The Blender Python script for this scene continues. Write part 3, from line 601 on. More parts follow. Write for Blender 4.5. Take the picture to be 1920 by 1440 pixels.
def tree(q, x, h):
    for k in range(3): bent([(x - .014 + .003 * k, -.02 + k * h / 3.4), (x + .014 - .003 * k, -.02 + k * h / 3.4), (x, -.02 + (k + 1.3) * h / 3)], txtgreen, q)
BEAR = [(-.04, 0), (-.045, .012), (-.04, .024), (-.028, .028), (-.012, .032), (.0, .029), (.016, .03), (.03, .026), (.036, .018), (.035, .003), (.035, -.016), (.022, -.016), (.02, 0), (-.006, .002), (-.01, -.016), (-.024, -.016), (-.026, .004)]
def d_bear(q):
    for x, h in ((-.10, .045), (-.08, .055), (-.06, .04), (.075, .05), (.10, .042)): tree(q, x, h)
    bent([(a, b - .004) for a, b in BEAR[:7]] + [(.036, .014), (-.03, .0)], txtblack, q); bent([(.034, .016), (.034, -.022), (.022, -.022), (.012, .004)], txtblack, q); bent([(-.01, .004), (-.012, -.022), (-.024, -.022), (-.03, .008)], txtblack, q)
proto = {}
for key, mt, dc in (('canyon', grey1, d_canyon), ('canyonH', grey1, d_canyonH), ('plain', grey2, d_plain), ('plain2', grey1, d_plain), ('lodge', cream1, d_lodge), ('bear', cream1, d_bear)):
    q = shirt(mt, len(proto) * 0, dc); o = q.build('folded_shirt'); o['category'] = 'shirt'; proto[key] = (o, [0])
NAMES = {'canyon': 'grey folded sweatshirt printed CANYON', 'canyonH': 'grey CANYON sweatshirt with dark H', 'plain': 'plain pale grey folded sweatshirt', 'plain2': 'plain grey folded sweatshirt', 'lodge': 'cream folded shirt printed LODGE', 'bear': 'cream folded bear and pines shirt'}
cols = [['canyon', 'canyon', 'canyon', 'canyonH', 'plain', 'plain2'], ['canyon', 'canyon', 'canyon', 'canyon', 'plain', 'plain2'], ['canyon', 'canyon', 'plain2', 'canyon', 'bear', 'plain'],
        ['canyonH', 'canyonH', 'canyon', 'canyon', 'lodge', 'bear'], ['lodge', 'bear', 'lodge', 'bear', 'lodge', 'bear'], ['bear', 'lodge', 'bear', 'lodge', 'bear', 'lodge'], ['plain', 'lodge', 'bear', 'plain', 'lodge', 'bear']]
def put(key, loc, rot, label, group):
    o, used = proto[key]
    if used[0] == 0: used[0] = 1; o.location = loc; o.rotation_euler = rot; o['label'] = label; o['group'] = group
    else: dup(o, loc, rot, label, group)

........

# WHAT THIS TASK INVOLVES
Word for word, restate all of the data shown above.

# THE SOLUTION
The Blender Python script for this scene continues. Write part 3, from line 601 on. More parts follow. Write for Blender 4.5. Take the picture to be 1920 by 1440 pixels.
def tree(q, x, h):
    for k in range(3): bent([(x - .014 + .003 * k, -.02 + k * h / 3.4), (x + .014 - .003 * k, -.02 + k * h / 3.4), (x, -.02 + (k + 1.3) * h / 3)], txtgreen, q)
BEAR = [(-.04, 0), (-.045, .012), (-.04, .024), (-.028, .028), (-.012, .032), (.0, .029), (.016, .03), (.03, .026), (.036, .018), (.035, .003), (.035, -.016), (.022, -.016), (.02, 0), (-.006, .002), (-.01, -.016), (-.024, -.016), (-.026, .004)]
def d_bear(q):
    for x, h in ((-.10, .045), (-.08, .055), (-.06, .04), (.075, .05), (.10, .042)): tree(q, x, h)
    bent([(a, b - .004) for a, b in BEAR[:7]] + [(.036, .014), (-.03, .0)], txtblack, q); bent([(.034, .016), (.034, -.022), (.022, -.022), (.012, .004)], txtblack, q); bent([(-.01, .004), (-.012, -.022), (-.024, -.022), (-.03, .008)], txtblack, q)
proto = {}
for key, mt, dc in (('canyon', grey1, d_canyon), ('canyonH', grey1, d_canyonH), ('plain', grey2, d_plain), ('plain2', grey1, d_plain), ('lodge', cream1, d_lodge), ('bear', cream1, d_bear)):
    q = shirt(mt, len(proto) * 0, dc); o = q.build('folded_shirt'); o['category'] = 'shirt'; proto[key] = (o, [0])
NAMES = {'canyon': 'grey folded sweatshirt printed CANYON', 'canyonH': 'grey CANYON sweatshirt with dark H', 'plain': 'plain pale grey folded sweatshirt', 'plain2': 'plain grey folded sweatshirt', 'lodge': 'cream folded shirt printed LODGE', 'bear': 'cream folded bear and pines shirt'}
cols = [['canyon', 'canyon', 'canyon', 'canyonH', 'plain', 'plain2'], ['canyon', 'canyon', 'canyon', 'canyon', 'plain', 'plain2'], ['canyon', 'canyon', 'plain2', 'canyon', 'bear', 'plain'],
        ['canyonH', 'canyonH', 'canyon', 'canyon', 'lodge', 'bear'], ['lodge', 'bear', 'lodge', 'bear', 'lodge', 'bear'], ['bear', 'lodge', 'bear', 'lodge', 'bear', 'lodge'], ['plain', 'lodge', 'bear', 'plain', 'lodge', 'bear']]
def put(key, loc, rot, label, group):
    o, used = proto[key]
    if used[0] == 0: used[0] = 1; o.location = loc; o.rotation_euler = rot; o['label'] = label; o['group'] = group
    else: dup(o, loc, rot, label, group)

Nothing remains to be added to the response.